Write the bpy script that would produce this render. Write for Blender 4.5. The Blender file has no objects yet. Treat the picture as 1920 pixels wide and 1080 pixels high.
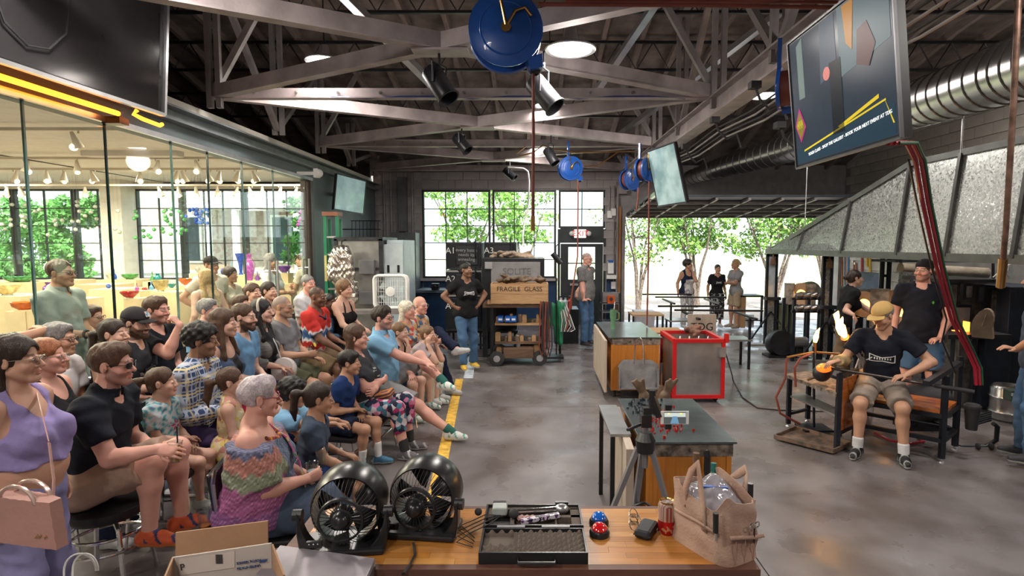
import bpy,math,random
import numpy as np
from mathutils import Vector,Matrix
R=math.radians
random.seed(7); rng=np.random.RandomState(5)
SC=bpy.context.scene
COL=SC.collection

# ---------------------------------------------------------------- camera
FPX,CX,CY,HZ,CAMH=1067.0,1000.0,540.0,457.0,2.0
PITCH=math.atan((CY -HZ)/FPX)
cam_d=bpy.data.cameras.new('camera')
cam_d.sensor_width=36.0
cam_d.lens=FPX/1920*36.0
cam_d.shift_x= -(CX -960)/1920
cam_d.clip_start=0.05
cam_d.clip_end=400
cam=bpy.data.objects.new('camera',cam_d)
cam.location=(0,0,CAMH)
cam.rotation_euler=(math.pi/2 -PITCH,0,0)
COL.objects.link(cam)
SC.camera=cam

# ---------------------------------------------------------------- view, world, sun, big lights
SC.view_settings.view_transform='Standard'
SC.view_settings.look='None'
SC.view_settings.gamma=1.0
SC.view_settings.use_curve_mapping=False
SC.view_settings.exposure=0.36
w=bpy.data.worlds.new('sky'); SC.world=w; w.use_nodes=True
nt=w.node_tree; nt.nodes.clear()
wo=nt.nodes.new('ShaderNodeOutputWorld'); bg=nt.nodes.new('ShaderNodeBackground')
sk=nt.nodes.new('ShaderNodeTexSky'); sk.sky_type='NISHITA'
sk.sun_disc=False; sk.sun_elevation=R(52); sk.sun_rotation=R(200); sk.dust_density=3.0; sk.air_density=1.0
mx=nt.nodes.new('ShaderNodeMix'); mx.data_type='RGBA'; mx.inputs[0].default_value=0.62
mx.inputs[7].default_value=(4.6,4.9,5.2,1)
nt.links.new(sk.outputs[0],mx.inputs[6]); nt.links.new(mx.outputs[2],bg.inputs[0])
bg.inputs[1].default_value=0.55
nt.links.new(bg.outputs[0],wo.inputs[0])

def light(name,kind,loc,power,col=(1,1,1),size=0.3,rot=(0,0,0),size_y=None,spot=None):
    d=bpy.data.lights.new(name,kind); d.energy=power; d.color=col
    if kind =='AREA':
        d.size=size
        if size_y: d.shape='RECTANGLE'; d.size_y=size_y
    elif kind =='SUN': d.angle=size
    else: d.shadow_soft_size=size
    if spot: d.spot_size=spot; d.spot_blend=0.6
    o=bpy.data.objects.new(name,d); o.location=loc; o.rotation_euler=rot
    COL.objects.link(o); return o
light('sun','SUN',(0,20,20),9,(1,.95,.86),R(1),(R(38),0,R(25)))
# ceiling lamps of the shop, some unseen and added for their light (the lamp housings are built with the lamps further down)
LAMPS=[(0.33,5.2,3.74),(0.23,8.2,3.96),(-2.6,3.4,4.2),(3.6,3.4,4.2),(-2.5,7.0,4.2),(3.4,8.6,4.2),
         (-1.2,-1.5,4.2),(-3.0,0.2,4.2),(3.6,0.2,4.2),(0.2,11.6,4.0),(6.3,7.2,4.5)]  # last one added unseen behind the duct to light the right wall
for i,(x,y,z) in enumerate(LAMPS):
    light('high_bay_light','AREA',(x,y,z -.12),56,(1,.93,.86),.5)
    light('high_bay_glow','POINT',(x,y,z -.35),20,(1,.93,.86),.2)
# track lighting of the gallery
for x in (-5.3,-8.2,-11.4):
    for y in (5.0,8.2,11.4):
        light('gallery_track_light','AREA',(x,y,3.36),150,(1,.86,.66),.9)
def P(u,v,y=None,z=None,x=None):
    """world point seen at photo position u, v on the plane y / z / x"""
    dx=(u -CX)/FPX; dv=(CY -v)/FPX
    d=Vector((dx,math.cos(PITCH)+dv*math.sin(PITCH),-math.sin(PITCH)+dv*math.cos(PITCH)))
    o=Vector((0,0,CAMH))
    t=(y/d.y) if y is not None else ((z -CAMH)/d.z if z is not None else x/d.x)
    return o+d*t

# ---------------------------------------------------------------- mesh helper
class MB:
    def __init__(s): s.v=[]; s.f=[]; s.m=[]; s.mi=0
    def add(s,vs,fs):
        o=len(s.v); s.v += [tuple(p) for p in vs]
        s.f += [tuple(i+o for i in f) for f in fs]; s.m += [s.mi]*len(fs); return s
    def box(s,c,d,rz=0,M=None,taper=1):
        hx,hy,hz=d[0]/2,d[1]/2,d[2]/2
        vs=[Vector((sx*hx*(taper if sz>0 else 1),sy*hy*(taper if sz>0 else 1),sz*hz)) for sz in (-1,1) for sx,sy in ((-1,-1),(1,-1),(1,1),(-1,1))]
        if M is None: M=Matrix.Rotation(rz,3,'Z')
        c=Vector(c); vs=[M @ p+c for p in vs]
        return s.add(vs,[(3,2,1,0),(4,5,6,7),(0,1,5,4),(1,2,6,5),(2,3,7,6),(3,0,4,7)])
    def span(s,a,b):   # box between two corners
        a=Vector(a); b=Vector(b); d=b -a
        return s.box((a+b)/2,(abs(d.x),abs(d.y),abs(d.z)))
    def beam(s,a,b,wd,ht,up=(0,0,1)):
        a=Vector(a); b=Vector(b); d=(b -a); L=d.length
        if L<1e-6: return s
        y=d/L; x=y.cross(Vector(up))
        if x.length<1e-3: x=y.cross(Vector((1,0,0)))
        x.normalize(); z=x.cross(y)
        M=Matrix((x,y,z)).transposed()
        return s.box((a+b)/2,(wd,L,ht),M=M)
    def tube(s,path,r,n=8,closed=False,cap=True):
        pts=[Vector(p) for p in path]; N=len(pts)
        rs=r if isinstance(r,(list,tuple)) else [r]*N
        vs=[]; prev=None
        for i,p in enumerate(pts):
            if closed: t=pts[(i+1) % N] -pts[i -1]
            else: t=pts[min(i+1,N -1)] -pts[max(i -1,0)]
            if t.length<1e-9: t=Vector((0,0,1))
            t.normalize()
            if prev is None:
                a=t.cross(Vector((0,0,1)))
                if a.length<1e-2: a=t.cross(Vector((1,0,0)))
            else: a=prev -t*prev.dot(t)
            a.normalize(); prev=a; b=t.cross(a)
            for k in range(n):
                q=2*math.pi*k/n
                vs.append(p+(a*math.cos(q)+b*math.sin(q))*rs[i])
        fs=[]
        for i in range(N if closed else N -1):
            for k in range(n):
                j=(i+1) % N
                fs.append((i*n+k,i*n+(k+1) % n,j*n+(k+1) % n,j*n+k))
        if cap and not closed:
            fs.append(tuple(range(n -1,-1,-1))); fs.append(tuple((N -1)*n+k for k in range(n)))
        return s.add(vs,fs)
    def lathe(s,prof,c=(0,0,0),n=20,M=None,sx=1,sy=1,wave=None):
        c=Vector(c); vs=[]
        for (r,z) in prof:
            for k in range(n):
                q=2*math.pi*k/n; rr=r*(1+(wave(q,z) if wave else 0))
                p=Vector((rr*math.cos(q)*sx,rr*math.sin(q)*sy,z))
                vs.append((M @ p if M else p)+c)
        fs=[(i*n+k,i*n+(k+1) % n,(i+1)*n+(k+1) % n,(i+1)*n+k) for i in range(len(prof) -1) for k in range(n)]
        if prof[0][0]>1e-5 and prof[-1][0]>1e-5: m_=(len(prof) -1)*n; fs += [(m_+k,m_+(k+1) % n,(k+1) % n,k) for k in range(n)]; return s.add(vs,fs)
        if prof[0][0]>1e-5: fs.append(tuple(range(n -1,-1,-1)))
        if prof[-1][0]>1e-5: fs.append(tuple((len(prof) -1)*n+k for k in range(n)))
        return s.add(vs,fs)
    def cyl(s,a,b,r,n=14): return s.tube([a,b],r,n)
    def prism(s,poly,ext):   # planar polygon (3d points) extruded by a vector
        ext=Vector(ext); n=len(poly); a=[Vector(p) for p in poly]
        return s.add(a+[p+ext for p in a],[tuple(range(n -1,-1,-1)),tuple(range(n,2*n))]+[(i,(i+1) % n,n+(i+1) % n,n+i) for i in range(n)])
    def sphere(s,c,r,n=12,m=8):
        if not isinstance(r,(tuple,list)): r=(r,r,r)
        vs=[]; fs=[]
        for i in range(m+1):
            t=math.pi*i/m
            for k in range(n):
                q=2*math.pi*k/n
                vs.append(Vector((c[0]+r[0]*math.sin(t)*math.cos(q),c[1]+r[1]*math.sin(t)*math.sin(q),c[2] -r[2]*math.cos(t))))
        for i in range(m):
            for k in range(n): fs.append((i*n+k,i*n+(k+1) % n,(i+1)*n+(k+1) % n,(i+1)*n+k))
        return s.add(vs,fs)
    def build(s,name,mat,parent=None,world=False,smooth=False,bevel=0):
        me=bpy.data.meshes.new(name)
        vs=s.v
        if world and parent is not None:
            L=parent['_w'] if '_w' in parent else list(parent.location)
            vs=[(p[0] -L[0],p[1] -L[1],p[2] -L[2]) for p in vs]
        me.from_pydata(vs,[],s.f)
        for m in (mat if isinstance(mat,(list,tuple)) else [mat]): me.materials.append(m)
        if any(s.m): me.polygons.foreach_set('material_index',s.m)
        if smooth: me.polygons.foreach_set('use_smooth',[True]*len(me.polygons)); me.set_sharp_from_angle(angle=R(40))
        me.update()
        o=bpy.data.objects.new(name,me); COL.objects.link(o)
        if parent is not None: o.parent=parent
        if bevel:
            b=o.modifiers.new('bevel','BEVEL'); b.width=bevel; b.segments=2; b.limit_method='ANGLE'
        return o

def tag(o,label=None,cat=None,group=None,kind=None):
    if label: o['label']=label
    if cat: o['category']=cat
    if group: o['group']=group
    if kind: o['kind']=kind
    return o
def thing(name,label,cat,loc=(0,0,0),rz=0,group=None,tilt=None):
    o=bpy.data.objects.new(name,None); o.empty_display_size=.1; COL.objects.link(o)
    o.location=loc; o.rotation_euler=tilt if tilt else (0,0,rz)
    return tag(o,label,cat,group)
def struct(o,label=None): o['kind']='structure'; return tag(o,label)
KIDS={}
def dup(root,loc,rz=0,label=None,group=None,scale=None):
    r=root.copy(); COL.objects.link(r); r.location=loc; r.rotation_euler=(0,0,rz)
    if scale: r.scale=(scale,)*3
    if label: r['label']=label
    if group: r['group']=group
    for ch in list(root.children):
        c=ch.copy(); COL.objects.link(c); c.parent=r
        for g in ch.children:
            d=g.copy(); COL.objects.link(d); d.parent=c
    return r
def centre(o):
    """give a world-built single mesh an origin at its base"""
    me=o.data; n=len(me.vertices); a=np.empty(n*3,'f'); me.vertices.foreach_get('co',a); a=a.reshape(-1,3)
    c=(a.min(0)+a.max(0))/2; c[2]=a[:,2].min(); me.vertices.foreach_set('co',(a -c).ravel()); me.update()
    o.location=Vector([float(q) for q in c]); return o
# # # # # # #
▸ TASK TO CARRY OUT: Up to and including the line with "COL=SC.collection", copy the data above from its first line. Skip pictures.

▸ RESPONSE TO THIS EXERCISE:
Write the bpy script that would produce this render. Write for Blender 4.5. The Blender file has no objects yet. Treat the picture as 1920 pixels wide and 1080 pixels high.
import bpy,math,random
import numpy as np
from mathutils import Vector,Matrix
R=math.radians
random.seed(7); rng=np.random.RandomState(5)
SC=bpy.context.scene
COL=SC.collection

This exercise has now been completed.